## PROBLEM TO SOLVE
Copy every record below exactly as written, but leave out the pictures.

## DATASET CONTENT

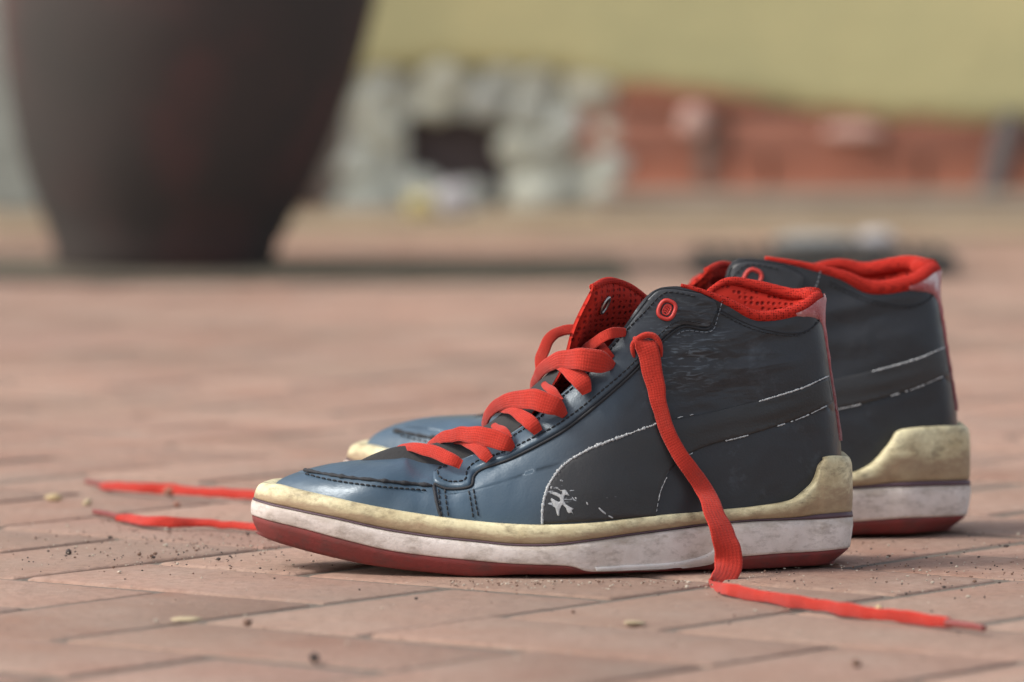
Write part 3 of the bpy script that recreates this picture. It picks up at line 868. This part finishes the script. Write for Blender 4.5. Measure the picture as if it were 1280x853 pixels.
lc('lace', [(636, 549, yy(636, -.031), 10, 20, .1), (628, 539, yy(628, -.026), 12, 25, .2), (616, 532, yy(616, -.012), 8, 40, .3)])

# long loose lace: out of the top eyelet, down the side, onto the bricks
hg = []
def onside(px, py, off, w, an, lean=0.):
    h = NEAR['hit'](px, py); p = h[0]+h[1]*off
    hg.append((p, w, an, lean))
h0 = NEAR['hit'](808, 424); hg.append((h0[0]-h0[1]*.004, 24, -14, 0))
onside(804, 427, .0030, 27, -16); onside(806, 434, .0050, 33, -14); onside(812, 452, .0045, 29, -8); onside(817, 480, .004, 25, -6); onside(823, 512, .004, 21, -8)
onside(833, 545, .004, 20, 8); onside(852, 580, .0055, 22, 25, .4); onside(874, 612, .0062, 27, 22, .6)
hg.append((L(893, 642, -.012), 33, 12, .7)); hg.append((L(905, 672, -.018), 36, 2, .5)); hg.append((L(911, 700, -.020), 36, -4, .1)); hg.append((L(907, 717, -.026), 34, -18, .2))
hg.append((L(896, 729, -.034), 27, -45, .3)); hg.append((L(889, 734, -.044), 19, -82, .4))
for px, py, w_, an in ((905, 741, 14, 75), (928, 746, 16, 88), (958, 751, 13, 76), (990, 757, 16, 90), (1025, 762, 13, 78), (1060, 768, 16, 84), (1100, 773, 13, 74), (1135, 777, 15, 86), (1165, 781, 13, 78), (1188, 784, 12, 84)):
    p = G(px, py+4); p.z = .0035; hg.append((p, w_+2, an-180, .35))
ag = []
for px, py in ((1184, 784), (1200, 786), (1215, 788), (1230, 791)):
    p = G(px, py+4); p.z = .0034; ag.append(p)
lace('lace', hg, near, aglet=ag, label='long loose red lace hanging down the side and across the bricks')
lk = []
for px, py, off in ((791, 447, .001), (789, 440, .003), (790, 432, .004), (796, 425, .0048), (805, 420, .005), (814, 421, .0048), (820, 428, .0045), (823, 437, .003), (824, 446, .001)):
    h = NEAR['hit'](px+2, py+1); lk.append(h[0]+h[1]*off)
lk = spline(lk, 5); mb = MB(); mb.add(*tube(lk, [.0004+.0013*math.sin(math.pi*i/(len(lk)-1))**.5 for i in range(len(lk))], 10))
fix_parent(mb.build('lace_fold', M['lace']), near)
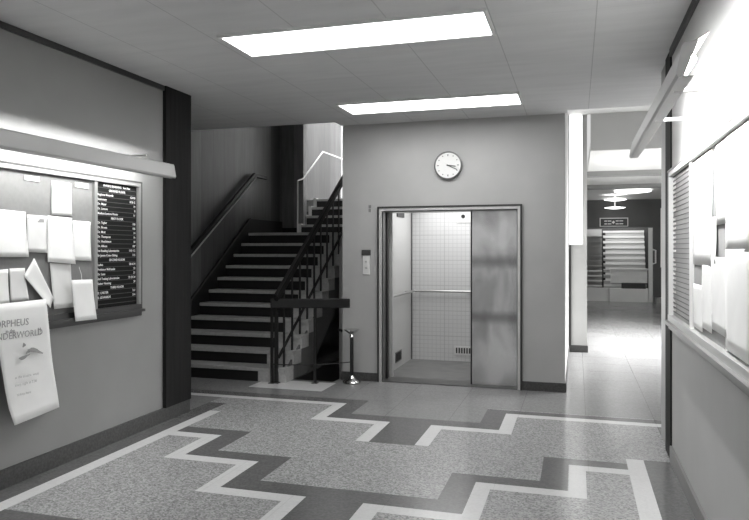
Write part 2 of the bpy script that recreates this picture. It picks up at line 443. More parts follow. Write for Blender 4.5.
struct('ceiling_hall', bm, M['white_ceiling'])
bm = BM(); box(bm, .21, 5.0, 11.30, 11.36, ZC, 3.8); struct('trim_5', bm, M['wall_r'])
bm = BM()
for y in (14.3, 17.3): box(bm, .16, 5.0, y, y + .25, ZC - .10, ZC)
struct('trim_6', bm, M['wall_l'])
bm = BM()
box(bm, .02, 5.0, HY, HY + .15, 2.34, ZC); box(bm, 2.28, 5.0, HY, HY + .15, 0, 2.34)
struct('wall_far', bm, M['farwall'])
bm = BM(); box(bm, .02, 5.15, HY + 1.35, HY + 1.5, 0, 3.4); box(bm, .02, .10, HY, HY + 1.4, 0, 3.2); box(bm, 2.9, 3.0, HY, HY + 1.4, 0, 3.2); struct('wall_far_back', bm, M['farwall'])

# ================================================================== STAIRS
RH, TD, SY = .175, .255, 7.70
def flight(label, x0, x1, xm, y0, z0, n, name='staircase'):
    t = thing(name, label, 'stairs', ((x0 + x1) / 2, y0, z0))
    for k in range(n):
        y = y0 + k * TD; z = z0 + (k + 1) * RH
        bm = BM(); box(bm, x0, x1, y - .02, y + TD + .01, z - .045, z)
        s = obj('step', bm, M['tread'], t, bevel=.004)
        bobj('riser', (x0, xm, y, y + .02, z - RH, z - .045), M['riser'], s)
        bobj('step_end', (xm, x1, y + .003, y + TD, z - RH, z - .045), M['stepend'], s)
    return t
st = flight('wide stairs with pale treads and black risers rising from the lobby floor', -5.25, -3.45, -3.82, SY, 0, 11)
# sloping slab closing the open right side, stringer on the panelled wall, half landing
bm = BM()
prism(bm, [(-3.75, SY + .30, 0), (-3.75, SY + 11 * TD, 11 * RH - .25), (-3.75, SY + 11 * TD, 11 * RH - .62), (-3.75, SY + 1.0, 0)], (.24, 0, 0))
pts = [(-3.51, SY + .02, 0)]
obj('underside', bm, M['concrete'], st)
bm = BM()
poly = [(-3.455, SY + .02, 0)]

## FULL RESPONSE
Write part 3 of the bpy script that recreates this picture. It picks up at line 868. This part finishes the script. Write for Blender 4.5. Measure the picture as if it were 1280x853 pixels.
lc('lace', [(636, 549, yy(636, -.031), 10, 20, .1), (628, 539, yy(628, -.026), 12, 25, .2), (616, 532, yy(616, -.012), 8, 40, .3)])

# long loose lace: out of the top eyelet, down the side, onto the bricks
hg = []
def onside(px, py, off, w, an, lean=0.):
    h = NEAR['hit'](px, py); p = h[0]+h[1]*off
    hg.append((p, w, an, lean))
h0 = NEAR['hit'](808, 424); hg.append((h0[0]-h0[1]*.004, 24, -14, 0))
onside(804, 427, .0030, 27, -16); onside(806, 434, .0050, 33, -14); onside(812, 452, .0045, 29, -8); onside(817, 480, .004, 25, -6); onside(823, 512, .004, 21, -8)
onside(833, 545, .004, 20, 8); onside(852, 580, .0055, 22, 25, .4); onside(874, 612, .0062, 27, 22, .6)
hg.append((L(893, 642, -.012), 33, 12, .7)); hg.append((L(905, 672, -.018), 36, 2, .5)); hg.append((L(911, 700, -.020), 36, -4, .1)); hg.append((L(907, 717, -.026), 34, -18, .2))
hg.append((L(896, 729, -.034), 27, -45, .3)); hg.append((L(889, 734, -.044), 19, -82, .4))
for px, py, w_, an in ((905, 741, 14, 75), (928, 746, 16, 88), (958, 751, 13, 76), (990, 757, 16, 90), (1025, 762, 13, 78), (1060, 768, 16, 84), (1100, 773, 13, 74), (1135, 777, 15, 86), (1165, 781, 13, 78), (1188, 784, 12, 84)):
    p = G(px, py+4); p.z = .0035; hg.append((p, w_+2, an-180, .35))
ag = []
for px, py in ((1184, 784), (1200, 786), (1215, 788), (1230, 791)):
    p = G(px, py+4); p.z = .0034; ag.append(p)
lace('lace', hg, near, aglet=ag, label='long loose red lace hanging down the side and across the bricks')
lk = []
for px, py, off in ((791, 447, .001), (789, 440, .003), (790, 432, .004), (796, 425, .0048), (805, 420, .005), (814, 421, .0048), (820, 428, .0045), (823, 437, .003), (824, 446, .001)):
    h = NEAR['hit'](px+2, py+1); lk.append(h[0]+h[1]*off)
lk = spline(lk, 5); mb = MB(); mb.add(*tube(lk, [.0004+.0013*math.sin(math.pi*i/(len(lk)-1))**.5 for i in range(len(lk))], 10))
fix_parent(mb.build('lace_fold', M['lace']), near)
Write part 2 of the bpy script that recreates this picture. It picks up at line 443. More parts follow. Write for Blender 4.5.
struct('ceiling_hall', bm, M['white_ceiling'])
bm = BM(); box(bm, .21, 5.0, 11.30, 11.36, ZC, 3.8); struct('trim_5', bm, M['wall_r'])
bm = BM()
for y in (14.3, 17.3): box(bm, .16, 5.0, y, y + .25, ZC - .10, ZC)
struct('trim_6', bm, M['wall_l'])
bm = BM()
box(bm, .02, 5.0, HY, HY + .15, 2.34, ZC); box(bm, 2.28, 5.0, HY, HY + .15, 0, 2.34)
struct('wall_far', bm, M['farwall'])
bm = BM(); box(bm, .02, 5.15, HY + 1.35, HY + 1.5, 0, 3.4); box(bm, .02, .10, HY, HY + 1.4, 0, 3.2); box(bm, 2.9, 3.0, HY, HY + 1.4, 0, 3.2); struct('wall_far_back', bm, M['farwall'])

# ================================================================== STAIRS
RH, TD, SY = .175, .255, 7.70
def flight(label, x0, x1, xm, y0, z0, n, name='staircase'):
    t = thing(name, label, 'stairs', ((x0 + x1) / 2, y0, z0))
    for k in range(n):
        y = y0 + k * TD; z = z0 + (k + 1) * RH
        bm = BM(); box(bm, x0, x1, y - .02, y + TD + .01, z - .045, z)
        s = obj('step', bm, M['tread'], t, bevel=.004)
        bobj('riser', (x0, xm, y, y + .02, z - RH, z - .045), M['riser'], s)
        bobj('step_end', (xm, x1, y + .003, y + TD, z - RH, z - .045), M['stepend'], s)
    return t
st = flight('wide stairs with pale treads and black risers rising from the lobby floor', -5.25, -3.45, -3.82, SY, 0, 11)
# sloping slab closing the open right side, stringer on the panelled wall, half landing
bm = BM()
prism(bm, [(-3.75, SY + .30, 0), (-3.75, SY + 11 * TD, 11 * RH - .25), (-3.75, SY + 11 * TD, 11 * RH - .62), (-3.75, SY + 1.0, 0)], (.24, 0, 0))
pts = [(-3.51, SY + .02, 0)]
obj('underside', bm, M['concrete'], st)
bm = BM()
poly = [(-3.455, SY + .02, 0)]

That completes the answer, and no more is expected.